__EXERCISE DIRECTIONS__. Copy every line of the material below word for word.

┌─ SUPPLIED DATA

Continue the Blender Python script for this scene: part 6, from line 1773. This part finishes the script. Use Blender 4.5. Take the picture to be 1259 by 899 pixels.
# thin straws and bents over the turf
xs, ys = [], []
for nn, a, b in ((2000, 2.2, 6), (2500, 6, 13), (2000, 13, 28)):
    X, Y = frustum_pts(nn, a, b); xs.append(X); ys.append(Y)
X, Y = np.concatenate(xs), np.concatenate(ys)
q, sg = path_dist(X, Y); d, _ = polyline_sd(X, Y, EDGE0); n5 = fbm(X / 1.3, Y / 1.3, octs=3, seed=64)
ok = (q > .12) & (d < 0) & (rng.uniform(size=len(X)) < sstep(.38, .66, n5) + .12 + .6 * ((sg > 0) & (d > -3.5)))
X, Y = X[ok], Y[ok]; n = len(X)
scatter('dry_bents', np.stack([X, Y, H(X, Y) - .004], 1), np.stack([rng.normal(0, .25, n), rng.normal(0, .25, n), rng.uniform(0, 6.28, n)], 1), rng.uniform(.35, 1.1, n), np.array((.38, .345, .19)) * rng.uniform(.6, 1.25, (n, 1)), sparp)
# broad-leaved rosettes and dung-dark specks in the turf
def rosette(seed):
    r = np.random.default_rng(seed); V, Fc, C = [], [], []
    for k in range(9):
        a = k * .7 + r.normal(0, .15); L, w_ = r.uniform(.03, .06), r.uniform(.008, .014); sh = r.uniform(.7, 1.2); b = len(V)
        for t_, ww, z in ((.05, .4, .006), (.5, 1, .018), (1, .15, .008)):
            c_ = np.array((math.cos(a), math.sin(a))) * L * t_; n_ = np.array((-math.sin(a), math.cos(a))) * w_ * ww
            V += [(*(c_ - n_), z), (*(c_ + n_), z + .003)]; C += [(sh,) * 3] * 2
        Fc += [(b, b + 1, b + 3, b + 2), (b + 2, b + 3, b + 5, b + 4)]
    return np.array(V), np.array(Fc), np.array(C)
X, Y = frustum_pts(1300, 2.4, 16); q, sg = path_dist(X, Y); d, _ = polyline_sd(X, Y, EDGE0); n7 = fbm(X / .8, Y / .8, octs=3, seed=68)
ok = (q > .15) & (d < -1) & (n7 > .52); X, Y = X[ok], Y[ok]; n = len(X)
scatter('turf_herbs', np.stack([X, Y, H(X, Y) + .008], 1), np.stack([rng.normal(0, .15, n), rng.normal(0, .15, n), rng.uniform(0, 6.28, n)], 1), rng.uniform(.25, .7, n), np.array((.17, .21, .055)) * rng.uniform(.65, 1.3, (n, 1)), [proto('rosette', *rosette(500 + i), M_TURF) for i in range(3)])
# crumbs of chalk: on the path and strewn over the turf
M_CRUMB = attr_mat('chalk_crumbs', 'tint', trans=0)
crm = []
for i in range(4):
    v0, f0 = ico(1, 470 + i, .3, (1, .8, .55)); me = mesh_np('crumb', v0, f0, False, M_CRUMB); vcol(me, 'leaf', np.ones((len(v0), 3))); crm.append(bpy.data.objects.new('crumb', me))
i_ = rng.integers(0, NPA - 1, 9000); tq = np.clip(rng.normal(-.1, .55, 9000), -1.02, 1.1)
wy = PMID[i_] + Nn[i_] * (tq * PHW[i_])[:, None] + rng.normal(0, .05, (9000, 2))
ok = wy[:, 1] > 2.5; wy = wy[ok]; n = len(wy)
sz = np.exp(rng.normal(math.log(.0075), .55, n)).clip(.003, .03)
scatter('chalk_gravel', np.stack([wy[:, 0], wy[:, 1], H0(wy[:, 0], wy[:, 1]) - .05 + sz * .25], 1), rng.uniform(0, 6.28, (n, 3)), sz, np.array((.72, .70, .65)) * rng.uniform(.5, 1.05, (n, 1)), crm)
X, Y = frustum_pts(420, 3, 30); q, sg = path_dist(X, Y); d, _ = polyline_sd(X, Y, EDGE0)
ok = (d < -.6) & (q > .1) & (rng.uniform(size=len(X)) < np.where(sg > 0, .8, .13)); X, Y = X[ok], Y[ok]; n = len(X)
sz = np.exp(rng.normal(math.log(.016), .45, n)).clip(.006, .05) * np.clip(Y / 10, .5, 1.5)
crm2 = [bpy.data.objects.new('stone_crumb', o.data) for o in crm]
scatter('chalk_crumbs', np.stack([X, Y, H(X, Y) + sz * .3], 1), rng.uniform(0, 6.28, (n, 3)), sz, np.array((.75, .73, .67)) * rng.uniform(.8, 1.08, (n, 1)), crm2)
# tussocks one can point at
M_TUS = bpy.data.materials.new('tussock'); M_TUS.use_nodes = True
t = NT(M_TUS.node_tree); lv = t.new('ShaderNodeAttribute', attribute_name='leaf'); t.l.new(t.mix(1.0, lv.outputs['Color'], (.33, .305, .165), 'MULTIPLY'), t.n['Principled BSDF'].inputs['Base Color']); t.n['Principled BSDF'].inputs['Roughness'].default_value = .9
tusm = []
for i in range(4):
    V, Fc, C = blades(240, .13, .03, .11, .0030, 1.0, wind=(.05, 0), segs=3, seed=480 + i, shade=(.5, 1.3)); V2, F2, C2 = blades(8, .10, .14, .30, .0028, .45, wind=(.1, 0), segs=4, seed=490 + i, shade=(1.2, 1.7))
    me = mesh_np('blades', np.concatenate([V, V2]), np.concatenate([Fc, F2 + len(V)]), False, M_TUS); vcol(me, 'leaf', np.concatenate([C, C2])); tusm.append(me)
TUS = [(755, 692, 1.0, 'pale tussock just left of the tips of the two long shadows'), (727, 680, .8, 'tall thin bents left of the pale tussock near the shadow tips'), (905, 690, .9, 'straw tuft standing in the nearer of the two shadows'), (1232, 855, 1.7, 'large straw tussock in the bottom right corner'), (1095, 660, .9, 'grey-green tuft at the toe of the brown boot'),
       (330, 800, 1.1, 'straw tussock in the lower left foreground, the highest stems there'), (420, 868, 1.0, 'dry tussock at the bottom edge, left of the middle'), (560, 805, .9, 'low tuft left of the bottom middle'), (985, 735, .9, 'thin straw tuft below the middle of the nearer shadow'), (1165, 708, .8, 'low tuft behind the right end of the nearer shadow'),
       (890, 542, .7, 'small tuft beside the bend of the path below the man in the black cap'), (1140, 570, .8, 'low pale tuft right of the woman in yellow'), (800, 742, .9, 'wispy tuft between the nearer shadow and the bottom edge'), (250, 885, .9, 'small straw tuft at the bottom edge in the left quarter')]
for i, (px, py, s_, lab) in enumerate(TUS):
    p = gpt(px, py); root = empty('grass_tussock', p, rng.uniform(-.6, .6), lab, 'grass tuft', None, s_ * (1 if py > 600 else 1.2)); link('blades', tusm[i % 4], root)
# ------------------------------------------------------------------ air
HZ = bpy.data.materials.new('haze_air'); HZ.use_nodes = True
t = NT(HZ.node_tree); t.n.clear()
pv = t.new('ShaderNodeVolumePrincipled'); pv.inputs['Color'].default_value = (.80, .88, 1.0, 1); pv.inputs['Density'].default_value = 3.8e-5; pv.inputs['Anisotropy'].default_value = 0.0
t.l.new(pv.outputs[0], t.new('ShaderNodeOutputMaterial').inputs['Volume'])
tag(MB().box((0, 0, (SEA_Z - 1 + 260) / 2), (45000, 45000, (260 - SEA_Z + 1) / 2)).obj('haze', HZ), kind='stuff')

└─

__SOLUTION__.
Continue the Blender Python script for this scene: part 6, from line 1773. This part finishes the script. Use Blender 4.5. Take the picture to be 1259 by 899 pixels.
# thin straws and bents over the turf
xs, ys = [], []
for nn, a, b in ((2000, 2.2, 6), (2500, 6, 13), (2000, 13, 28)):
    X, Y = frustum_pts(nn, a, b); xs.append(X); ys.append(Y)
X, Y = np.concatenate(xs), np.concatenate(ys)
q, sg = path_dist(X, Y); d, _ = polyline_sd(X, Y, EDGE0); n5 = fbm(X / 1.3, Y / 1.3, octs=3, seed=64)
ok = (q > .12) & (d < 0) & (rng.uniform(size=len(X)) < sstep(.38, .66, n5) + .12 + .6 * ((sg > 0) & (d > -3.5)))
X, Y = X[ok], Y[ok]; n = len(X)
scatter('dry_bents', np.stack([X, Y, H(X, Y) - .004], 1), np.stack([rng.normal(0, .25, n), rng.normal(0, .25, n), rng.uniform(0, 6.28, n)], 1), rng.uniform(.35, 1.1, n), np.array((.38, .345, .19)) * rng.uniform(.6, 1.25, (n, 1)), sparp)
# broad-leaved rosettes and dung-dark specks in the turf
def rosette(seed):
    r = np.random.default_rng(seed); V, Fc, C = [], [], []
    for k in range(9):
        a = k * .7 + r.normal(0, .15); L, w_ = r.uniform(.03, .06), r.uniform(.008, .014); sh = r.uniform(.7, 1.2); b = len(V)
        for t_, ww, z in ((.05, .4, .006), (.5, 1, .018), (1, .15, .008)):
            c_ = np.array((math.cos(a), math.sin(a))) * L * t_; n_ = np.array((-math.sin(a), math.cos(a))) * w_ * ww
            V += [(*(c_ - n_), z), (*(c_ + n_), z + .003)]; C += [(sh,) * 3] * 2
        Fc += [(b, b + 1, b + 3, b + 2), (b + 2, b + 3, b + 5, b + 4)]
    return np.array(V), np.array(Fc), np.array(C)
X, Y = frustum_pts(1300, 2.4, 16); q, sg = path_dist(X, Y); d, _ = polyline_sd(X, Y, EDGE0); n7 = fbm(X / .8, Y / .8, octs=3, seed=68)
ok = (q > .15) & (d < -1) & (n7 > .52); X, Y = X[ok], Y[ok]; n = len(X)
scatter('turf_herbs', np.stack([X, Y, H(X, Y) + .008], 1), np.stack([rng.normal(0, .15, n), rng.normal(0, .15, n), rng.uniform(0, 6.28, n)], 1), rng.uniform(.25, .7, n), np.array((.17, .21, .055)) * rng.uniform(.65, 1.3, (n, 1)), [proto('rosette', *rosette(500 + i), M_TURF) for i in range(3)])
# crumbs of chalk: on the path and strewn over the turf
M_CRUMB = attr_mat('chalk_crumbs', 'tint', trans=0)
crm = []
for i in range(4):
    v0, f0 = ico(1, 470 + i, .3, (1, .8, .55)); me = mesh_np('crumb', v0, f0, False, M_CRUMB); vcol(me, 'leaf', np.ones((len(v0), 3))); crm.append(bpy.data.objects.new('crumb', me))
i_ = rng.integers(0, NPA - 1, 9000); tq = np.clip(rng.normal(-.1, .55, 9000), -1.02, 1.1)
wy = PMID[i_] + Nn[i_] * (tq * PHW[i_])[:, None] + rng.normal(0, .05, (9000, 2))
ok = wy[:, 1] > 2.5; wy = wy[ok]; n = len(wy)
sz = np.exp(rng.normal(math.log(.0075), .55, n)).clip(.003, .03)
scatter('chalk_gravel', np.stack([wy[:, 0], wy[:, 1], H0(wy[:, 0], wy[:, 1]) - .05 + sz * .25], 1), rng.uniform(0, 6.28, (n, 3)), sz, np.array((.72, .70, .65)) * rng.uniform(.5, 1.05, (n, 1)), crm)
X, Y = frustum_pts(420, 3, 30); q, sg = path_dist(X, Y); d, _ = polyline_sd(X, Y, EDGE0)
ok = (d < -.6) & (q > .1) & (rng.uniform(size=len(X)) < np.where(sg > 0, .8, .13)); X, Y = X[ok], Y[ok]; n = len(X)
sz = np.exp(rng.normal(math.log(.016), .45, n)).clip(.006, .05) * np.clip(Y / 10, .5, 1.5)
crm2 = [bpy.data.objects.new('stone_crumb', o.data) for o in crm]
scatter('chalk_crumbs', np.stack([X, Y, H(X, Y) + sz * .3], 1), rng.uniform(0, 6.28, (n, 3)), sz, np.array((.75, .73, .67)) * rng.uniform(.8, 1.08, (n, 1)), crm2)
# tussocks one can point at
M_TUS = bpy.data.materials.new('tussock'); M_TUS.use_nodes = True
t = NT(M_TUS.node_tree); lv = t.new('ShaderNodeAttribute', attribute_name='leaf'); t.l.new(t.mix(1.0, lv.outputs['Color'], (.33, .305, .165), 'MULTIPLY'), t.n['Principled BSDF'].inputs['Base Color']); t.n['Principled BSDF'].inputs['Roughness'].default_value = .9
tusm = []
for i in range(4):
    V, Fc, C = blades(240, .13, .03, .11, .0030, 1.0, wind=(.05, 0), segs=3, seed=480 + i, shade=(.5, 1.3)); V2, F2, C2 = blades(8, .10, .14, .30, .0028, .45, wind=(.1, 0), segs=4, seed=490 + i, shade=(1.2, 1.7))
    me = mesh_np('blades', np.concatenate([V, V2]), np.concatenate([Fc, F2 + len(V)]), False, M_TUS); vcol(me, 'leaf', np.concatenate([C, C2])); tusm.append(me)
TUS = [(755, 692, 1.0, 'pale tussock just left of the tips of the two long shadows'), (727, 680, .8, 'tall thin bents left of the pale tussock near the shadow tips'), (905, 690, .9, 'straw tuft standing in the nearer of the two shadows'), (1232, 855, 1.7, 'large straw tussock in the bottom right corner'), (1095, 660, .9, 'grey-green tuft at the toe of the brown boot'),
       (330, 800, 1.1, 'straw tussock in the lower left foreground, the highest stems there'), (420, 868, 1.0, 'dry tussock at the bottom edge, left of the middle'), (560, 805, .9, 'low tuft left of the bottom middle'), (985, 735, .9, 'thin straw tuft below the middle of the nearer shadow'), (1165, 708, .8, 'low tuft behind the right end of the nearer shadow'),
       (890, 542, .7, 'small tuft beside the bend of the path below the man in the black cap'), (1140, 570, .8, 'low pale tuft right of the woman in yellow'), (800, 742, .9, 'wispy tuft between the nearer shadow and the bottom edge'), (250, 885, .9, 'small straw tuft at the bottom edge in the left quarter')]
for i, (px, py, s_, lab) in enumerate(TUS):
    p = gpt(px, py); root = empty('grass_tussock', p, rng.uniform(-.6, .6), lab, 'grass tuft', None, s_ * (1 if py > 600 else 1.2)); link('blades', tusm[i % 4], root)
# ------------------------------------------------------------------ air
HZ = bpy.data.materials.new('haze_air'); HZ.use_nodes = True
t = NT(HZ.node_tree); t.n.clear()
pv = t.new('ShaderNodeVolumePrincipled'); pv.inputs['Color'].default_value = (.80, .88, 1.0, 1); pv.inputs['Density'].default_value = 3.8e-5; pv.inputs['Anisotropy'].default_value = 0.0
t.l.new(pv.outputs[0], t.new('ShaderNodeOutputMaterial').inputs['Volume'])
tag(MB().box((0, 0, (SEA_Z - 1 + 260) / 2), (45000, 45000, (260 - SEA_Z + 1) / 2)).obj('haze', HZ), kind='stuff')